Ninguém perguntou, por exemplo, o que Palocci teria a dizer sobre os recentes telefonemas entre ele e Rogério Buratti. Ninguém questionou o facto de, sendo ele o responsável máximo pelo ministério da Fazenda, e sendo este ministério responsável pelo controlo das operações financeiras do país, aparentemente nunca ninguém o ter informado das movimentações milionárias que se faziam dentro do país (e para fora do país). Muito estranho, para quem defende que é difícil esconder determinadas operações ao coordenador maior de um órgão público. Ou terão informado? Se sim, que medidas foram tomadas? Parece que nenhumas, atendendo ao estado a que as coisas chegaram.
Sem rejeitar perguntas, fez, no entanto, muitos jogos de cintura, respondendo a algumas delas com demagogia, contornando e iludindo outras, esquivando-se de outras ainda, e aproveitando a mais pequena oportunidade para desviar o tema corrupção, quase nada aflorado, crise ainda menos, e, em seu lugar, distribuir pequenas lições de economia.
A maioria das respostas destinou-se a tranquilizar o mercado. Aliás, não foi por acaso que o pronunciamento se realizou num domingo, dia em que os mercados financeiros se encontram encerrados.

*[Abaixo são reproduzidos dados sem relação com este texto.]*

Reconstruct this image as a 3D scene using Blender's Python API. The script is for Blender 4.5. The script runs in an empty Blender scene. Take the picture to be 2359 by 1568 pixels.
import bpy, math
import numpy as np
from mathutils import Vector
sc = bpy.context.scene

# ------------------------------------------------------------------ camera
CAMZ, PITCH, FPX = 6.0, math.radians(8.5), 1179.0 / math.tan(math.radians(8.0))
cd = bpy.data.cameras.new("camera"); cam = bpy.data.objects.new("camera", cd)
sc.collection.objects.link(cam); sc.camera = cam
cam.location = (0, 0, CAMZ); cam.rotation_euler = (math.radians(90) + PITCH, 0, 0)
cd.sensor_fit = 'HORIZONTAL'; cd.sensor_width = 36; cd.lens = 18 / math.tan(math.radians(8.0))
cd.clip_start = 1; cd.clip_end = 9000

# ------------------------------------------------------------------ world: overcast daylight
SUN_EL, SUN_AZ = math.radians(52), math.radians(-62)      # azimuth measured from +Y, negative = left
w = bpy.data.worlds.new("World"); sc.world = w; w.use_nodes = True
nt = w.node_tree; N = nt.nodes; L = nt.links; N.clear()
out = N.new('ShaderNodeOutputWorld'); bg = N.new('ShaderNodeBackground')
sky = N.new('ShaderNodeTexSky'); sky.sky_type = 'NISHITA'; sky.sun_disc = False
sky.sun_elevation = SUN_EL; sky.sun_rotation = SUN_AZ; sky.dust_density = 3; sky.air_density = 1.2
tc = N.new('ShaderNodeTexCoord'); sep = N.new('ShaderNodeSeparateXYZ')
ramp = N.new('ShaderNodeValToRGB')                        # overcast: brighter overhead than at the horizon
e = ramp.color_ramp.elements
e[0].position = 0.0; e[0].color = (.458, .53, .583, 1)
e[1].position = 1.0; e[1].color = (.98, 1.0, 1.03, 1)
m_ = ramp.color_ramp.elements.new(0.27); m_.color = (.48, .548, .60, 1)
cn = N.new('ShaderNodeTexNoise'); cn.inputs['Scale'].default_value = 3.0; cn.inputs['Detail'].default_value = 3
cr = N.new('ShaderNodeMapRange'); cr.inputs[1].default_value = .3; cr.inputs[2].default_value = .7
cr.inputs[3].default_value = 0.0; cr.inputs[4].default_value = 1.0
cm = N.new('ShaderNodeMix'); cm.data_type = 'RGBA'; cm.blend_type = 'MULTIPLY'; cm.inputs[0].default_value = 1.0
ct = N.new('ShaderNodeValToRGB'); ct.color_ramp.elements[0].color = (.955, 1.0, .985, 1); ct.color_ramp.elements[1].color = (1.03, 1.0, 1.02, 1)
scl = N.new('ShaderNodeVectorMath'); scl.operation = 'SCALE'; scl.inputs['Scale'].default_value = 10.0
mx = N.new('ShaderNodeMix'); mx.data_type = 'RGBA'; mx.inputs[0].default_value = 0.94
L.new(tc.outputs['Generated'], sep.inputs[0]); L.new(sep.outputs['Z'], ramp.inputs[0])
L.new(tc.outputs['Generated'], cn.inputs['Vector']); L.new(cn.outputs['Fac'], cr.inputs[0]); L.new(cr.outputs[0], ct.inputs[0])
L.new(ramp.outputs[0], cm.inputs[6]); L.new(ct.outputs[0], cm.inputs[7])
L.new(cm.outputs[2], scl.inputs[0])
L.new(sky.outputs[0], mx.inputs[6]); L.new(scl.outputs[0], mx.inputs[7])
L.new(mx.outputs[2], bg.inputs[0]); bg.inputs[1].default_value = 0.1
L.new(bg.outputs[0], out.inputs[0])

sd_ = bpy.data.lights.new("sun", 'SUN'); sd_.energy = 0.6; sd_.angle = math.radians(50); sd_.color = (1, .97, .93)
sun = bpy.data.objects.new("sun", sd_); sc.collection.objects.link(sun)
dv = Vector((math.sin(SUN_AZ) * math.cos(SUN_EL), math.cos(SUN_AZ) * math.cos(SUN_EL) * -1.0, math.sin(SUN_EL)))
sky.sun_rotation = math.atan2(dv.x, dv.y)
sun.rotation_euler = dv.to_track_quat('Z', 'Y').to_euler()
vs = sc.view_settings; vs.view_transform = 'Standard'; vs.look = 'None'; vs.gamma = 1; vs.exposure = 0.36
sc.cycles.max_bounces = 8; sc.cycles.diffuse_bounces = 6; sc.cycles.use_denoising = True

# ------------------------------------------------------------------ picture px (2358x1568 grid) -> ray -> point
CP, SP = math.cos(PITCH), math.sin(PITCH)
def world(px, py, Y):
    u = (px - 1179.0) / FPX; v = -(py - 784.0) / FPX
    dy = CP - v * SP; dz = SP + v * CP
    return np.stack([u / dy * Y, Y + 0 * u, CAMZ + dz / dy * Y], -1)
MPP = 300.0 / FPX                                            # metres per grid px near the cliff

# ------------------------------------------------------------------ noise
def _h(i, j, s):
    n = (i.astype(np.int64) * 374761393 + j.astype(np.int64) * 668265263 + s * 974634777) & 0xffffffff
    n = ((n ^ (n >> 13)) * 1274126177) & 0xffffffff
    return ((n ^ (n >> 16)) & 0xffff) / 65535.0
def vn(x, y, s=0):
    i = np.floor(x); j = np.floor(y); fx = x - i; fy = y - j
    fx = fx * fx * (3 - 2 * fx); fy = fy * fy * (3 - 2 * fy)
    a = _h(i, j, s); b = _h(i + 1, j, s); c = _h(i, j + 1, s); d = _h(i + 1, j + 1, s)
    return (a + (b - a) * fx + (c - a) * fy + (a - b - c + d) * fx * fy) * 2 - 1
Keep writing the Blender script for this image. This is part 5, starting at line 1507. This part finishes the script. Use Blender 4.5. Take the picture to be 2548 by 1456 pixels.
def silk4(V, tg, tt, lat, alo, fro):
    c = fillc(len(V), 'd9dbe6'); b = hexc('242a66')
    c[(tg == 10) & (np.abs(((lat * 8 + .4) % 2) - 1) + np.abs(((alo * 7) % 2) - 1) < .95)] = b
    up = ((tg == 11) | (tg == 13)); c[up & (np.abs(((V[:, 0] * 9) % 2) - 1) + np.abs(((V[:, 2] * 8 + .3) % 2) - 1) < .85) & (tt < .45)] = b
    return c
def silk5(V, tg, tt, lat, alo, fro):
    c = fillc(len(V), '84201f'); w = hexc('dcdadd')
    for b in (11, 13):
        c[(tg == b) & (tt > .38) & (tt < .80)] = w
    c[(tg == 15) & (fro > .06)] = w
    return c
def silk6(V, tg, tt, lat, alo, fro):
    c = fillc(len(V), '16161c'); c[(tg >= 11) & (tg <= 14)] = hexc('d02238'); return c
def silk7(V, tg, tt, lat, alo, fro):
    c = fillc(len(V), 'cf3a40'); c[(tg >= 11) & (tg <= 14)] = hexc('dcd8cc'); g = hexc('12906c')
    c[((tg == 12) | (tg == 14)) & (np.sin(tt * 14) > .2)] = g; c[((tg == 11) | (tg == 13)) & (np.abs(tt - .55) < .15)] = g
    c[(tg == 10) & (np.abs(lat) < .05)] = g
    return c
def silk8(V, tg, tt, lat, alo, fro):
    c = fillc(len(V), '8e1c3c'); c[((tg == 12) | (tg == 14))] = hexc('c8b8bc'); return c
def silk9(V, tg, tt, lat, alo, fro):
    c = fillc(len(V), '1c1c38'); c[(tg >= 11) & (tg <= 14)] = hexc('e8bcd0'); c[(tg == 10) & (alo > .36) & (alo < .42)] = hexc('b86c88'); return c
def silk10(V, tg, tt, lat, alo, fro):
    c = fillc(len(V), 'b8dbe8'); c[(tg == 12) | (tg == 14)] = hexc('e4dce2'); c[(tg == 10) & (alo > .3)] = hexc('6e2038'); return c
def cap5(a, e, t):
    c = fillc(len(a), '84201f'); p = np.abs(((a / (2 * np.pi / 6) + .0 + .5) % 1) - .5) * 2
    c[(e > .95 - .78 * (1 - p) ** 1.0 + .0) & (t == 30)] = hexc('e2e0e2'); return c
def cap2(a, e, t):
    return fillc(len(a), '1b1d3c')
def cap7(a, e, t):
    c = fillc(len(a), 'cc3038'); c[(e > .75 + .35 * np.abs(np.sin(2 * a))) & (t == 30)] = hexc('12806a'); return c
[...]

As reacções ao discurso do Ministro da Fazenda foram tão imediatas quanto variadas.
O Procurador Geral de Justiça do Estado de São Paulo, César Pinho, pouco depois, em entrevista colectiva, reiterou a confiança nos seus promotores, com quem se solidarizou, repetiu que o caso em apreço não é segredo de Justiça, logo, não houve qualquer atropelo na divulgação do depoimento de Buratti, e que o processo vai ser enviado ao Supremo Tribunal Federal para apuramento do grau de veracidade das ocorrências narradas por Buratti.
César Maia, o prefeito do Rio de Janeiro (presidente da câmara, em Portugal), do Partido da Frente Liberal (PFL), talvez dos partidos da oposição o mais acirrado inimigo do governo, disse estar cada vez mais convencido do comprometimento de Palocci no processo revelado à Justiça por Buratti. E, na página que mantém na Internet, o autarca afirma que o ministro das finanças mentiu quando disse no seu discurso que fora do prefeito anterior o contrato de licitação para recolha de lixo em Ribeirão Preto. Conforme documento apresentado nessa página, verifica-se que Palocci fez, de facto, licitação no seu mandato, mais precisamente em 2002, para o aterro e para a colecta do lixo reciclável e da Saúde. Ganhou a firma Leão Leão num contrato de cerca de 42 milhões de reais. Esquecimento grave do ministro, para tamanha verba.
Ricardo Berzoini, o secretário-geral do PT, que ontem se tinha pronunciado de forma dura contra Palocci, seu camarada de partido, mudou de tom e de opinião, considerando que o ministro dera ao país esclarecimentos cabais e suficientes. Um tom que mais parecia de alguém que fora admoestado para não levantar poeira.
Mas outros elementos do PT, com menos responsabilidades no aparelho, querem mais investigações e esclarecimentos mais objectivos. Alegam que Palocci desviou para o tema economia as perguntas do tema corrupção e acusações, o que tem muito de verdade.
É este, também o juízo da generalidade da oposição.
Independentemente daquilo que vai ser apurado, e é fundamental para a democracia que seja apurado tudo, doa a quem doer, o ministro Palocci teve o mérito, maioritariamente reconhecido, de dar a cara, de se sujeitar à imprensa e à opinião pública, e de tentar exportar uma imagem limpa de governação.
Afinal de contas, esse papel já há muito deveria ter sido assumido por quem tem esse dever perante o povo. Não o fazendo, o presidente Lula da Silva dá voz aos que o acusam de comprometimento com os actuais escândalos, que já vêm de longe. Escondendo-se em comícios e inaugurações sem qualquer impacto nacional, o presidente alimenta as dúvidas que crescem diariamente sobre a honestidade do Executivo e, até, da sua pessoa.
Aguardemos, com a serenidade que ainda resta, o que há de verdade em mais este vagão do extenso combóio de denúncias e contraditas que circula num redemoinho. Fica, porém, algum desassossego por nos lembrarmos de que as acusações que têm chegado aos nossos ouvidos já cansados, apesar de contestadas, vêm sendo sistematicamente reconhecidas.